The farms that adapt early will be in a stronger position than those that wait. They will know who is on site. They will know which documents are valid. They will know which contracts need updating. They will know which labour providers can be trusted. They will be able to respond to inspections with confidence rather than panic. This is critical because most compliance failures happen when urgent labour is added without proper checks.

Agriculture’s New Labour Reality
South African agriculture needs labour. That reality will not disappear. Many farms cannot operate without seasonal workers, and migrant labour will likely remain part of the agricultural economy. The challenge is to manage this reality lawfully and ethically.

The sector should avoid two extremes. The first is pretending that nothing has changed. The second is treating every foreign worker as a problem. Neither approach is useful. The practical middle ground is compliance: verify documents, pay fairly, keep records and treat people with dignity.
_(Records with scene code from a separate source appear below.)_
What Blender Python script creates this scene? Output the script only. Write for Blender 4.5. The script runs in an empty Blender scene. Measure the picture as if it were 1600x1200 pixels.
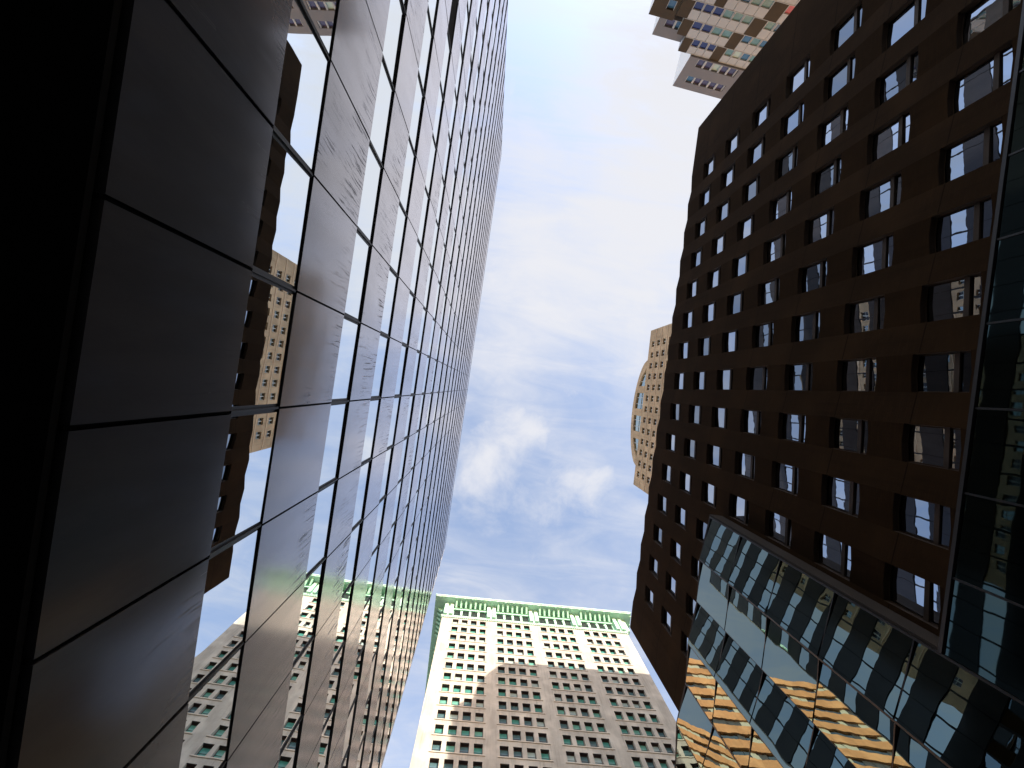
import bpy, math, random
from mathutils import Vector, Matrix

# ------------------------------------------------------------------ camera, sky, sun, exposure
scene = bpy.context.scene
C = scene.collection
R3 = ((0.989, 0.141, 0.039), (-0.141, 0.990, -0.012), (-0.040, 0.006, 0.999))   # camera (right, down, forward) -> world
EYE = 1.6
def ortho():
    f = Vector((R3[0][2], R3[1][2], R3[2][2])).normalized()
    r = Vector((R3[0][0], R3[1][0], R3[2][0])); r = (r - f * r.dot(f)).normalized()
    d = f.cross(r)
    return r, d, f
CR, CD, CF = ortho()
cam_data = bpy.data.cameras.new("camera"); cam = bpy.data.objects.new("camera", cam_data); C.objects.link(cam)
cam_data.sensor_width = 36; cam_data.lens = 18.0; cam_data.clip_start = 0.05; cam_data.clip_end = 6000
cam.matrix_world = Matrix(((CR.x, -CD.x, -CF.x, 0), (CR.y, -CD.y, -CF.y, 0), (CR.z, -CD.z, -CF.z, EYE), (0, 0, 0, 1)))
scene.camera = cam

SUN_DIR = Vector((-0.45, 1.0, -0.36)).normalized()          # the way the light travels
SUN_ELEV = math.asin(-SUN_DIR.z)
SUN_ROT = math.atan2(-SUN_DIR.x, -SUN_DIR.y)
SKY_STRENGTH = 0.15
EXPOSURE = 1.35

world = bpy.data.worlds.new("World"); scene.world = world; world.use_nodes = True
scene.view_settings.view_transform = 'Standard'; scene.view_settings.look = 'None'
scene.view_settings.exposure = EXPOSURE; scene.view_settings.gamma = 1.0

class N:
    """small node helper"""
    def __init__(s, tree): s.t = tree; s.n = tree.nodes; s.l = tree.links
    def new(s, typ, **kw):
        nd = s.n.new(typ)
        for k, v in kw.items(): setattr(nd, k, v)
        return nd
    def put(s, sock, val):
        if hasattr(val, 'is_linked') or isinstance(val, bpy.types.NodeSocket): s.l.new(val, sock)
        else:
            if isinstance(val, (tuple, list)) and len(val) == 3 and sock.type == 'RGBA': val = (*val, 1)
            sock.default_value = val
    def math(s, op, a, b=None, c=None, clamp=False):
        nd = s.new('ShaderNodeMath', operation=op); nd.use_clamp = clamp; s.put(nd.inputs[0], a)
        if b is not None: s.put(nd.inputs[1], b)
        if c is not None: s.put(nd.inputs[2], c)
        return nd.outputs[0]
    def mix(s, fac, a, b, blend='MIX'):
        nd = s.new('ShaderNodeMix', data_type='RGBA', blend_type=blend)
        s.put(nd.inputs[0], fac); s.put(nd.inputs[6], a); s.put(nd.inputs[7], b); return nd.outputs[2]
    def noise(s, vec, scale, detail=3, rough=0.5, dist=0.0):
        nd = s.new('ShaderNodeTexNoise'); s.put(nd.inputs['Vector'], vec); nd.inputs['Scale'].default_value = scale
        nd.inputs['Detail'].default_value = detail; nd.inputs['Roughness'].default_value = rough; nd.inputs['Distortion'].default_value = dist
        return nd.outputs[0]
    def ramp(s, val, lo, hi, a=0.0, b=1.0):
        nd = s.new('ShaderNodeMapRange'); nd.interpolation_type = 'SMOOTHSTEP'
        s.put(nd.inputs[0], val); nd.inputs[1].default_value = lo; nd.inputs[2].default_value = hi
        nd.inputs[3].default_value = a; nd.inputs[4].default_value = b; return nd.outputs[0]
    def scaled(s, vec, sc):
        nd = s.new('ShaderNodeMapping'); s.put(nd.inputs[0], vec); nd.inputs[3].default_value = sc; return nd.outputs[0]
    def xyz(s, vec):
        nd = s.new('ShaderNodeSeparateXYZ'); s.put(nd.inputs[0], vec); return nd.outputs
    def comb(s, x, y, z):
        nd = s.new('ShaderNodeCombineXYZ'); s.put(nd.inputs[0], x); s.put(nd.inputs[1], y); s.put(nd.inputs[2], z); return nd.outputs[0]

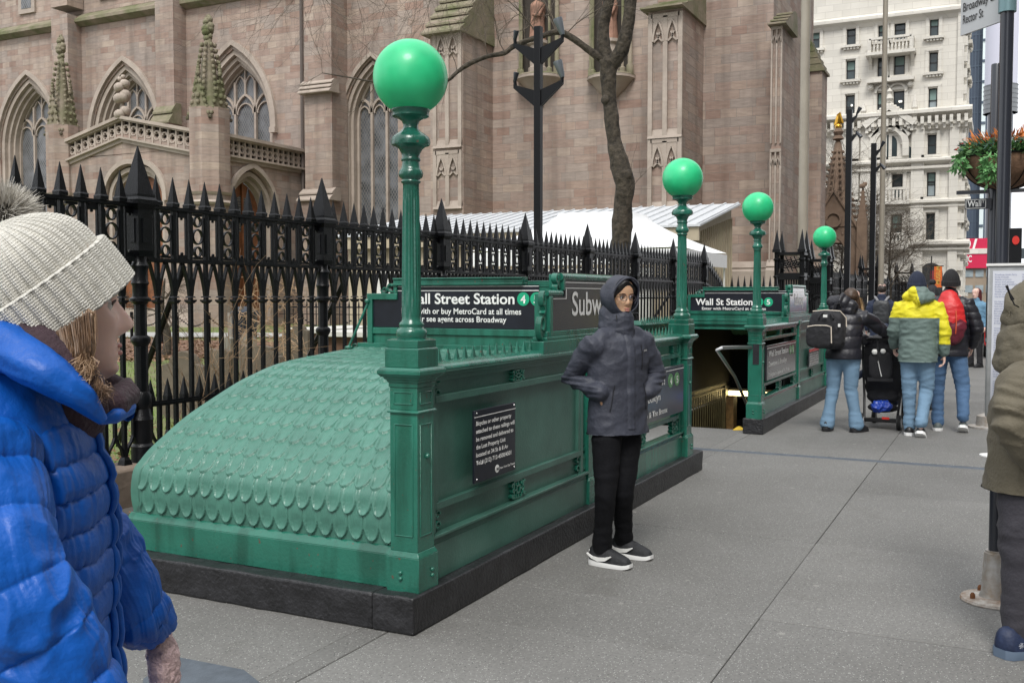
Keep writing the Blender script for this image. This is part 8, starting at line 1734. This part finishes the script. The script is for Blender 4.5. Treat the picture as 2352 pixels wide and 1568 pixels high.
# 3. woman pushing the pushchair: feet at (1905,992) and (1965,990)
def woman_stroller():
    b = at_px(1935, 990); P = person('woman in short black puffer, wide jeans and big black backpack pushing the pushchair', b, R(-6)); H = 1.66
    J = skel(H, hipL=(0, .09, .90), hipR=(0, -.09, .90), kneeL=(.03, .12, .48), kneeR=(.03, -.08, .48), ankL=(-.05, .16, .09), ankR=(.02, -.15, .09), chest=(.06, .0, 1.22), neck=(.10, -.02, 1.40), shL=(.08, .16, 1.36), shR=(.10, -.19, 1.35), elR=(.30, -.34, 1.16), wrR=(.46, -.46, 1.055), elL=(.22, .10, 1.12), wrL=(.46, -.20, 1.01), head=(.15, -.04, 1.515))
    body(P, J, SKIN, R(-30), R(18), vox=.009, hd={'R': (V3(.3, -.5, -.35), V3(.3, 0, -1)), 'L': (V3(.15, -.6, .02), V3(.5, 0, -.8))}, curl=.25)
    def dq(co, no):
        q = co[:, 2] / .135 + .15 * nz(co, (3, 3, 3)); k = np.abs(np.sin(np.pi * q)) ** .5; arm = np.clip((co[:, 0] - .18) / .05, 0, 1); q2 = (co[:, 0] - co[:, 1]) / .15; k2 = np.abs(np.sin(np.pi * q2)) ** .5
        return .016 * ((k * (1 - arm) + k2 * arm) - .5) + .004 * nz(co, (22, 22, 22), 4)
    jacket(P, J, BN, hem=.83, wide=1.06, sl=1.12, vox=.010, disp=dq, cuff=.056, deep=1.15)
    mb = MB(); blob(mb, [(.02, .13, 1.475), (.0, .05, 1.47), (.03, -.09, 1.415)], [(.09, .075), (.115, .10), (.07, .06)]); blob(mb, [(.0, .10, 1.40), (.02, -.06, 1.37)], [.075, .07]); fuse('hood', mb, BN, P, .010, 3, lambda co, no: .012 * (np.abs(np.sin((co[:, 1] + co[:, 2] * .4) / .075 * np.pi)) ** .5 - .5) + .004 * nz(co, (20, 20, 20)))
    mb = MB(); hc = J['head']; blob(mb, [hc + V3(-.02, 0, .03), hc + V3(-.02, 0, .05)], [(.088, .095), (.080, .088)]); blob(mb, [hc + V3(.0, -.05, .02), hc + V3(.03, -.07, -.08), hc + V3(.02, -.08, -.15)], [.035, .03, .018]); fuse('hair', mb, mat('dark_brown_hair', (.060, .035, .022), .5, var=.4, vs=40), P, .008, 2, folds(.003, (50, 50, 12)))
    hairmass(P, [([hc + V3(.02, -.085, .0), hc + V3(.05, -.105, -.08), hc + V3(.03, -.115, -.16), hc + V3(.02, -.12, -.22)], 90, .008)], mat('blond_end_hair', (.42, .28, .14), .6), 'hair_end', w=.003, seed=6)
    trousers(P, J, JL, kr=1.06, hem=.085, vox=.011, amp=.006)
    for q, a in (('ankL', 0), ('ankR', -.5)): o, M = shoe(P, J[q] + V3(-.0, 0, 0), a, .25, SHOEB, SHOEB, .98, hi=.11, name='ankle_boot'); hl = MB(); hl.box(-.085, -.03, -.028, .028, 0, .045); hl.xf(M); obj('heel', hl, SHOEB, o, bev=.006)
    t = P; m = MB(); soft(m, (-.20, .135, 1.16), .11, .20, .215, .5); bp = fuse('backpack', m, BK, P, .010, 3, folds(.006, (12, 12, 12), 2)); m = MB(); soft(m, (-.315, .19, 1.09), .05, .15, .13, .5); fuse('front_pocket', m, BK, P, .008, 2, folds(.004, (14, 14, 14), 3))
    m = MB(); m.tube([(-.365, .31, 1.20), (-.372, .22, 1.215), (-.372, .10, 1.215), (-.365, .05, 1.20), (-.362, .045, 1.02)], .006, 6); m.tube([(-.27, .28, 1.37), (-.28, .14, 1.385), (-.26, -.02, 1.375), (-.20, -.07, 1.30), (-.20, -.075, 1.20)], .006, 6); obj('piping', m, PIP, P)
    m = MB(); m.tube([(-.30, .20, 1.27), (-.33, .20, 1.30), (-.32, .17, 1.345), (-.29, .16, 1.36)], .008, 6); m.tube([(-.30, .04, 1.28), (-.33, .04, 1.30), (-.32, .07, 1.345), (-.29, .08, 1.36)], .008, 6); m.tube([(-.12, .10, 1.37), (-.13, .07, 1.45), (-.10, .03, 1.46), (-.06, .02, 1.40)], .009, 6); obj('handles', m, BK, P)
    m = MB(); m.box(-.345, -.34, .10, .145, 1.305, 1.335); m.box(-.33, -.32, -.04, -.015, 1.20, 1.235); obj('label_patch', m, WHITE, P, smooth=0)
    m = MB(); m.tube([(-.10, -.07, 1.16), (-.02, -.15, 1.10), (.02, -.19, 1.16)], [.012, .028, .028], 6, flat=.4); obj('reflective_strap', m, STRP, P)
    # phone held over the pushchair bar
    m = MB().box(.56, .57, -.66, -.52, 1.07, 1.16); ph = obj('phone', m, mat('blue_phone', (.02, .12, .35), .3), P, bev=.006)
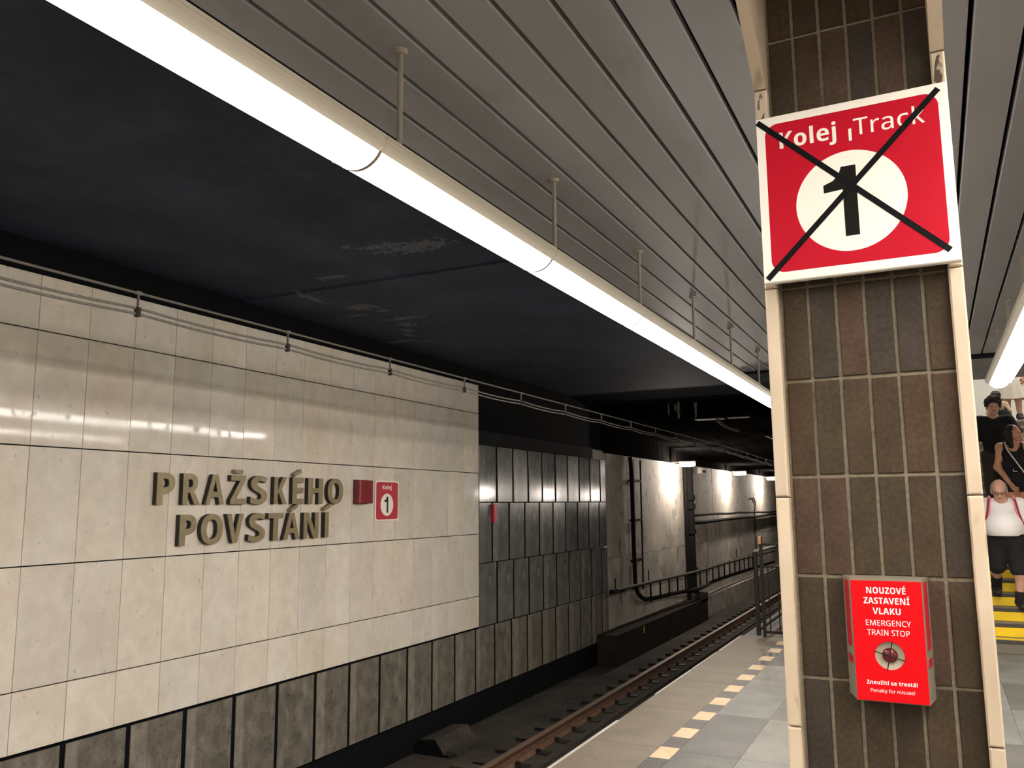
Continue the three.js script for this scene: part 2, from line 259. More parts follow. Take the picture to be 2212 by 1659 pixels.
// ---- stair hall
struct('wall_stair_left', boxUV(plainBox(-0.1, 0.25, -0.3, 7.6, -11.4, -22.4)), whitePlaster);
struct('wall_stair_right', boxUV(plainBox(4.95, 5.2, -0.3, 7.6, -11.4, -22.4)), whitePlaster);
struct('wall_stair_end', boxUV(plainBox(-0.1, 5.2, 0, 7.6, -22.2, -22.5)), whitePlaster);
struct('ceiling', boxUV(plainBox(-0.1, 5.2, 7.4, 7.7, -13.5, -22.5)), whitePlaster);
struct('wall_over_stairs', boxUV(plainBox(-0.1, 5.2, 3.7, 7.7, -13.35, -13.5)), whitePlaster);
struct('trim', boxUV(blockAt(0.25, 4.95, 3.4, 3.7, -11.27, -12.42, 0.01)), slatMats[1]).userData.kind = 'structure';
struct('trim', boxUV(blockAt(0.25, 4.95, 3.4, 3.7, -12.55, -13.45, 0.01)), slatMats[0]).userData.kind = 'structure';
struct('trim', plainBox(0.25, 4.95, 3.48, 3.9, -11.25, -13.5), black2).userData.kind = 'structure';
// ================================================================ THINGS
// ---- stairs: grey treads, dark nosings, yellow risers
const RISE = 0.1425, RUN = 0.3, SZ = -11.19;
{
  const st = thing('staircase', 'concrete staircase with yellow risers and dark nosings climbing beside the brown column', 'stairs', [0, 0, 0]);
  const tread = std({ map: graniteTex([122, 116, 104], 51), roughness: 0.6 }), yellow = std({ map: tex(128, 128, 1, 1, (u, v) => { const l = fbm(u * 6, v * 6, 4, 3) * 24; return [236 + l, 196 + l, 14]; }), roughness: 0.5 }), nose = std({ color: 0x3b3835, roughness: 0.6 }), noseUp = std({ color: 0x8f8a80, roughness: 0.5 }), greyR = std({ map: graniteTex([112, 104, 92], 61), roughness: 0.8 });
  for (let k = 0; k < 22; k++) {
    const y = RISE * (k + 1), z = SZ - RUN * k;
    const s = mesh('step', boxUV(plainBox(0.27, 4.93, Math.max(0, y - 0.3), y, z - 0.012, k === 21 ? -22.15 : z - RUN - 0.02)), tread, st);
    mesh('riser_panel', boxUV(plainBox(0.28, 4.92, y - RISE + 0.004, y - 0.034, z, z - 0.02)), k === 0 || k > 6 ? greyR : yellow, s);
    mesh('nosing', blockAt(0.28, 4.92, y - 0.034, y + 0.003, z + 0.006, z - 0.05, 0.004), k > 6 ? noseUp : nose, s);
    if (k === 0) mesh('tread_band', plainBox(0.28, 4.92, y, y + 0.002, z - 0.06, z - 0.2), yellow, s);
  }
}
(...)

This is the new labour reality. Agriculture can no longer afford informal systems that depend on trust, habit or verbal arrangements. It needs documented systems that can stand up to inspection, buyer scrutiny and public pressure.

The message to farmers is clear. Do not wait for the next enforcement blitz, social media campaign or transport disruption. Start with the records. Check the people. Update the contracts. Verify the labour brokers. Review the wage records. Bring household workers into the same compliance process.

In modern farming, compliance is no longer separate from production. It is part of production. It is part of risk management. It is part of market access. And it is becoming critical to the long-term resilience of South African agriculture. This makes labour compliance a critical foundation for the future of the sector.